Question

3.5 g of nitrogen combines with 2 g of oxygen to form oxide of nitrogen. What is the
empirical formula of this oxide.
step by step answers please

Answer 1

Answer:

N2O

Explanation:

no. of moles in N2 = 3.5/14 =1/4 = 0.25 --------eq1

no of moles in O2 = 2/16= 1/8 = 0.125 ----------eq2

Divide smallest no. (1/8) in both equation

0.25 / 0.125 = 2 -------eq3

&

0.125/0.125 = 1 -----------eq4

Eq3 represents N-atoms

Eq4 represents O-atoms

Therefore, empirical formula is 'N2O'

2 is written under N

Answer 2

Given: 3.5 g of nitrogen combines with 2 g of oxygen to form oxide of nitrogen.

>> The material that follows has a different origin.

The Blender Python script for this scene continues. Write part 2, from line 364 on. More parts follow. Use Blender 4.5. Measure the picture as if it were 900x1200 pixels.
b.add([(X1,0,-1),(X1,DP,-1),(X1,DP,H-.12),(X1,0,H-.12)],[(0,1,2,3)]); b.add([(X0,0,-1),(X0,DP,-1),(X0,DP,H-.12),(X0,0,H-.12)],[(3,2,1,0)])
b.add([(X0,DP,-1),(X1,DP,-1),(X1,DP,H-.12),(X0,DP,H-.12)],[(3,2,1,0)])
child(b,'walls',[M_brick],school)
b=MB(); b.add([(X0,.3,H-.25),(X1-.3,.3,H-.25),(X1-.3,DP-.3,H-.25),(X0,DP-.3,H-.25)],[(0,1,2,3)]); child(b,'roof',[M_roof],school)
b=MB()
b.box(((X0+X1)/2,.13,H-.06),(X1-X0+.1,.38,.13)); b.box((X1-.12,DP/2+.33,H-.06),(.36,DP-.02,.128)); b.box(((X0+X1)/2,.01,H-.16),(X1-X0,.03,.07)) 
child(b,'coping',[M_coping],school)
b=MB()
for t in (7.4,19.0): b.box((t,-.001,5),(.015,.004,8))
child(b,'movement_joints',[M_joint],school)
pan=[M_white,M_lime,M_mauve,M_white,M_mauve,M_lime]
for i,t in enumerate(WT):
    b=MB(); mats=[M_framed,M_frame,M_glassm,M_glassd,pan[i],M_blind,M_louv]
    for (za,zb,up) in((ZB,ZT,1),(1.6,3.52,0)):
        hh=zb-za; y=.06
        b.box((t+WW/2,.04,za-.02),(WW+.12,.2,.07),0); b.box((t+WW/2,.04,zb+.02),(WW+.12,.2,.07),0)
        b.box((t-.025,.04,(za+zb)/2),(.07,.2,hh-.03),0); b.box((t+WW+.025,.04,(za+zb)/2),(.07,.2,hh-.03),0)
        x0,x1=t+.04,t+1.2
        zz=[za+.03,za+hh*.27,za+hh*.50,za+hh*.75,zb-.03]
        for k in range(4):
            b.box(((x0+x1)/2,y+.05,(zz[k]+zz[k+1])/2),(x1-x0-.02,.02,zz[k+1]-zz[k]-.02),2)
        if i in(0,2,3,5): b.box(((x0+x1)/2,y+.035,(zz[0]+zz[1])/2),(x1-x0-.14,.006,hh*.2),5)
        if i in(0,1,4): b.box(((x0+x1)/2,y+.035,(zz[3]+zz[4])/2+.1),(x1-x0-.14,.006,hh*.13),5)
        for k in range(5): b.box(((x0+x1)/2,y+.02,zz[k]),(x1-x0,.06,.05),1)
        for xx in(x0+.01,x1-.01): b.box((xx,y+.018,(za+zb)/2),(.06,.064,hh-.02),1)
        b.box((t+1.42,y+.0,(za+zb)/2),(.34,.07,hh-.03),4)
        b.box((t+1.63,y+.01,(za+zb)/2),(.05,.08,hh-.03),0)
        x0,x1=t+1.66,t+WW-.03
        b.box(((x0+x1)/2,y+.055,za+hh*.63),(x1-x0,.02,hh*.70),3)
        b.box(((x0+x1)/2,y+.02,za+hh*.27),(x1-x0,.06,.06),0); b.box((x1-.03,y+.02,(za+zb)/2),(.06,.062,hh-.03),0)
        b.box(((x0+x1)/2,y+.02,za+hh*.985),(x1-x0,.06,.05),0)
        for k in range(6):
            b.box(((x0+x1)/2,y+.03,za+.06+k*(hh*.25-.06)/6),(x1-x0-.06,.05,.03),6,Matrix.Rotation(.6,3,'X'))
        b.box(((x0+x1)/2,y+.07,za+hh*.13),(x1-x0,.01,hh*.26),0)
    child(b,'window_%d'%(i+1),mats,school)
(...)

To find: We have to find the empirical formula of this oxide.

Solution:

The molecular weight of nitrogen is 28.

The molecular weight of oxygen is 32.

Number of moles of nitrogen will be-

$\frac{3.5}{28} = \frac{1}{8}$

Number of moles of oxygen will be-

$\frac{2}{32} = \frac{1}{16}$

Smallest number of mole is 1/16.

So, we have divide number of moles by 1/16.

Number of nitrogen atom is

$\frac{1}{8} \div \frac{1}{16} = 2$

So, 2 nitrogen atoms will present.

Number of oxygen atom is-

$\frac{1}{16} \div \frac{1}{16} = 1$

So, 1 oxygen atom will present.

Thus emperical formula of the oxide is $N_2O$.